**Available data:**
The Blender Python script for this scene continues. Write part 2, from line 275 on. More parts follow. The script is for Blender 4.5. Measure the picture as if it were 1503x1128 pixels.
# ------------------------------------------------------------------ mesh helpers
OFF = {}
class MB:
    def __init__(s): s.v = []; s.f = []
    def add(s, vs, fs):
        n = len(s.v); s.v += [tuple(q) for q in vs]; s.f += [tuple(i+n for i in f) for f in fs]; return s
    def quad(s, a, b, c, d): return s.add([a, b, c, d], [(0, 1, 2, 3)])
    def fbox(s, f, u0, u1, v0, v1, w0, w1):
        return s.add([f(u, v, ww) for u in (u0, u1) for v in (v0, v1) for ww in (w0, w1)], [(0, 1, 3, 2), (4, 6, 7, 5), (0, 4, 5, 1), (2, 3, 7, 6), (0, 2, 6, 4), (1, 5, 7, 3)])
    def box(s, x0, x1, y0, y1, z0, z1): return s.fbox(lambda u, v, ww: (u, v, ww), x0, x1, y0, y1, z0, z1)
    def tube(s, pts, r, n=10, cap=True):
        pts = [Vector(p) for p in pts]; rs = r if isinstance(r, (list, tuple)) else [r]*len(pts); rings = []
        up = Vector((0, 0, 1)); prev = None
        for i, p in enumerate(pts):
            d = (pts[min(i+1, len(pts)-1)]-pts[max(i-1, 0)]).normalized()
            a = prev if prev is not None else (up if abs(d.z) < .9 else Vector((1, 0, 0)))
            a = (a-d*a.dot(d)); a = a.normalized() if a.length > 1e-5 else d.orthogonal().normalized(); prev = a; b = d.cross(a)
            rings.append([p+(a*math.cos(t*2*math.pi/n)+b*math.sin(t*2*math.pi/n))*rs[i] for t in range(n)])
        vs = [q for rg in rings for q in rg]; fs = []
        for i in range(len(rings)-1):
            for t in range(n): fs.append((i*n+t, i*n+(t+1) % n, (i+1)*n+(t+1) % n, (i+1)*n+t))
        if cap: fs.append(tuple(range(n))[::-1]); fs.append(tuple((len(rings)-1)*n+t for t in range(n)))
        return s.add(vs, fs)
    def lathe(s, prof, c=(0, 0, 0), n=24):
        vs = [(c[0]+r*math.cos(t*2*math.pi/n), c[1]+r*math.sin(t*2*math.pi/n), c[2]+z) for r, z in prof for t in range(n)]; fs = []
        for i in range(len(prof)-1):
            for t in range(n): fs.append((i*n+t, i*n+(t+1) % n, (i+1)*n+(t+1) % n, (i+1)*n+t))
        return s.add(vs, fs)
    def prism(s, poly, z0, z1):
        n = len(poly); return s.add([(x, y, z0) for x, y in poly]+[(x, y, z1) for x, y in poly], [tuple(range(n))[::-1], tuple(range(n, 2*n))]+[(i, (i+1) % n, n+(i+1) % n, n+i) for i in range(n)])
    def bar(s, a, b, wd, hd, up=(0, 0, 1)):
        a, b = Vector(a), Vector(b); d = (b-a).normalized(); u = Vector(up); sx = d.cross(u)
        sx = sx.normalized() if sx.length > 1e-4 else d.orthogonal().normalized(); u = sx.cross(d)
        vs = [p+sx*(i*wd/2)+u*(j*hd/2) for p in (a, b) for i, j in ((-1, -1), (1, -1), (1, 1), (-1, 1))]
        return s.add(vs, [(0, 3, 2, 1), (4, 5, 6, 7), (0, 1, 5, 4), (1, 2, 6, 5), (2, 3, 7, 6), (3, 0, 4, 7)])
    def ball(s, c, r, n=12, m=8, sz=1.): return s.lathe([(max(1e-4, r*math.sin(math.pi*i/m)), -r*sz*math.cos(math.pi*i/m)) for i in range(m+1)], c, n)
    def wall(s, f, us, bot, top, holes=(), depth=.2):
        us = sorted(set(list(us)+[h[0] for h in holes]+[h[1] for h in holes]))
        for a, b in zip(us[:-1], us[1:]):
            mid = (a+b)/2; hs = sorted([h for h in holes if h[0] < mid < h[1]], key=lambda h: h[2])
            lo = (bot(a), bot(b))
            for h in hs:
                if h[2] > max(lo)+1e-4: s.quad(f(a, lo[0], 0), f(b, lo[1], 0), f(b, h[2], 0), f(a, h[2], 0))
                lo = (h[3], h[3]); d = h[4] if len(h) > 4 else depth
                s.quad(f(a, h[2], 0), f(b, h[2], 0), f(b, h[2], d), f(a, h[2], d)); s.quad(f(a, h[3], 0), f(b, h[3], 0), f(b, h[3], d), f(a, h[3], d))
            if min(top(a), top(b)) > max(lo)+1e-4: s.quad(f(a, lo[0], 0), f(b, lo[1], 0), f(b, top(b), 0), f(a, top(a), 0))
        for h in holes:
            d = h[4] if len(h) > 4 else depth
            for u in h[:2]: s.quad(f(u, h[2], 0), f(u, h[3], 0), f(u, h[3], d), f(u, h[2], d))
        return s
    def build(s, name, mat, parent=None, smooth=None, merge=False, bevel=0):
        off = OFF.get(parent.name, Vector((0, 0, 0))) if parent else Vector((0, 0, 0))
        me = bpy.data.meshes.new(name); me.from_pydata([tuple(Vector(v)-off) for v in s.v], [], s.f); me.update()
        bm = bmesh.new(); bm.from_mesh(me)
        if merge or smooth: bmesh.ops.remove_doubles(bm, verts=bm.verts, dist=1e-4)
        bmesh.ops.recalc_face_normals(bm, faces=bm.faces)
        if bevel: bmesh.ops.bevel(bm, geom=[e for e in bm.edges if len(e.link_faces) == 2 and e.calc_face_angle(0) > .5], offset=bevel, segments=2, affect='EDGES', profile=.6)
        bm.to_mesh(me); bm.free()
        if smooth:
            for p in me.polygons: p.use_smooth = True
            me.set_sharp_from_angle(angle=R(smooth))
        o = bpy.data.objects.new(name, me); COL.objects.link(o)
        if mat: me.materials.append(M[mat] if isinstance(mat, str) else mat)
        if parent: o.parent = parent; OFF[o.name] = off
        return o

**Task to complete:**
Restate the whole listing exactly.

**Response below:**
The Blender Python script for this scene continues. Write part 2, from line 275 on. More parts follow. The script is for Blender 4.5. Measure the picture as if it were 1503x1128 pixels.
# ------------------------------------------------------------------ mesh helpers
OFF = {}
class MB:
    def __init__(s): s.v = []; s.f = []
    def add(s, vs, fs):
        n = len(s.v); s.v += [tuple(q) for q in vs]; s.f += [tuple(i+n for i in f) for f in fs]; return s
    def quad(s, a, b, c, d): return s.add([a, b, c, d], [(0, 1, 2, 3)])
    def fbox(s, f, u0, u1, v0, v1, w0, w1):
        return s.add([f(u, v, ww) for u in (u0, u1) for v in (v0, v1) for ww in (w0, w1)], [(0, 1, 3, 2), (4, 6, 7, 5), (0, 4, 5, 1), (2, 3, 7, 6), (0, 2, 6, 4), (1, 5, 7, 3)])
    def box(s, x0, x1, y0, y1, z0, z1): return s.fbox(lambda u, v, ww: (u, v, ww), x0, x1, y0, y1, z0, z1)
    def tube(s, pts, r, n=10, cap=True):
        pts = [Vector(p) for p in pts]; rs = r if isinstance(r, (list, tuple)) else [r]*len(pts); rings = []
        up = Vector((0, 0, 1)); prev = None
        for i, p in enumerate(pts):
            d = (pts[min(i+1, len(pts)-1)]-pts[max(i-1, 0)]).normalized()
            a = prev if prev is not None else (up if abs(d.z) < .9 else Vector((1, 0, 0)))
            a = (a-d*a.dot(d)); a = a.normalized() if a.length > 1e-5 else d.orthogonal().normalized(); prev = a; b = d.cross(a)
            rings.append([p+(a*math.cos(t*2*math.pi/n)+b*math.sin(t*2*math.pi/n))*rs[i] for t in range(n)])
        vs = [q for rg in rings for q in rg]; fs = []
        for i in range(len(rings)-1):
            for t in range(n): fs.append((i*n+t, i*n+(t+1) % n, (i+1)*n+(t+1) % n, (i+1)*n+t))
        if cap: fs.append(tuple(range(n))[::-1]); fs.append(tuple((len(rings)-1)*n+t for t in range(n)))
        return s.add(vs, fs)
    def lathe(s, prof, c=(0, 0, 0), n=24):
        vs = [(c[0]+r*math.cos(t*2*math.pi/n), c[1]+r*math.sin(t*2*math.pi/n), c[2]+z) for r, z in prof for t in range(n)]; fs = []
        for i in range(len(prof)-1):
            for t in range(n): fs.append((i*n+t, i*n+(t+1) % n, (i+1)*n+(t+1) % n, (i+1)*n+t))
        return s.add(vs, fs)
    def prism(s, poly, z0, z1):
        n = len(poly); return s.add([(x, y, z0) for x, y in poly]+[(x, y, z1) for x, y in poly], [tuple(range(n))[::-1], tuple(range(n, 2*n))]+[(i, (i+1) % n, n+(i+1) % n, n+i) for i in range(n)])
    def bar(s, a, b, wd, hd, up=(0, 0, 1)):
        a, b = Vector(a), Vector(b); d = (b-a).normalized(); u = Vector(up); sx = d.cross(u)
        sx = sx.normalized() if sx.length > 1e-4 else d.orthogonal().normalized(); u = sx.cross(d)
        vs = [p+sx*(i*wd/2)+u*(j*hd/2) for p in (a, b) for i, j in ((-1, -1), (1, -1), (1, 1), (-1, 1))]
        return s.add(vs, [(0, 3, 2, 1), (4, 5, 6, 7), (0, 1, 5, 4), (1, 2, 6, 5), (2, 3, 7, 6), (3, 0, 4, 7)])
    def ball(s, c, r, n=12, m=8, sz=1.): return s.lathe([(max(1e-4, r*math.sin(math.pi*i/m)), -r*sz*math.cos(math.pi*i/m)) for i in range(m+1)], c, n)
    def wall(s, f, us, bot, top, holes=(), depth=.2):
        us = sorted(set(list(us)+[h[0] for h in holes]+[h[1] for h in holes]))
        for a, b in zip(us[:-1], us[1:]):
            mid = (a+b)/2; hs = sorted([h for h in holes if h[0] < mid < h[1]], key=lambda h: h[2])
            lo = (bot(a), bot(b))
            for h in hs:
                if h[2] > max(lo)+1e-4: s.quad(f(a, lo[0], 0), f(b, lo[1], 0), f(b, h[2], 0), f(a, h[2], 0))
                lo = (h[3], h[3]); d = h[4] if len(h) > 4 else depth
                s.quad(f(a, h[2], 0), f(b, h[2], 0), f(b, h[2], d), f(a, h[2], d)); s.quad(f(a, h[3], 0), f(b, h[3], 0), f(b, h[3], d), f(a, h[3], d))
            if min(top(a), top(b)) > max(lo)+1e-4: s.quad(f(a, lo[0], 0), f(b, lo[1], 0), f(b, top(b), 0), f(a, top(a), 0))
        for h in holes:
            d = h[4] if len(h) > 4 else depth
            for u in h[:2]: s.quad(f(u, h[2], 0), f(u, h[3], 0), f(u, h[3], d), f(u, h[2], d))
        return s
    def build(s, name, mat, parent=None, smooth=None, merge=False, bevel=0):
        off = OFF.get(parent.name, Vector((0, 0, 0))) if parent else Vector((0, 0, 0))
        me = bpy.data.meshes.new(name); me.from_pydata([tuple(Vector(v)-off) for v in s.v], [], s.f); me.update()
        bm = bmesh.new(); bm.from_mesh(me)
        if merge or smooth: bmesh.ops.remove_doubles(bm, verts=bm.verts, dist=1e-4)
        bmesh.ops.recalc_face_normals(bm, faces=bm.faces)
        if bevel: bmesh.ops.bevel(bm, geom=[e for e in bm.edges if len(e.link_faces) == 2 and e.calc_face_angle(0) > .5], offset=bevel, segments=2, affect='EDGES', profile=.6)
        bm.to_mesh(me); bm.free()
        if smooth:
            for p in me.polygons: p.use_smooth = True
            me.set_sharp_from_angle(angle=R(smooth))
        o = bpy.data.objects.new(name, me); COL.objects.link(o)
        if mat: me.materials.append(M[mat] if isinstance(mat, str) else mat)
        if parent: o.parent = parent; OFF[o.name] = off
        return o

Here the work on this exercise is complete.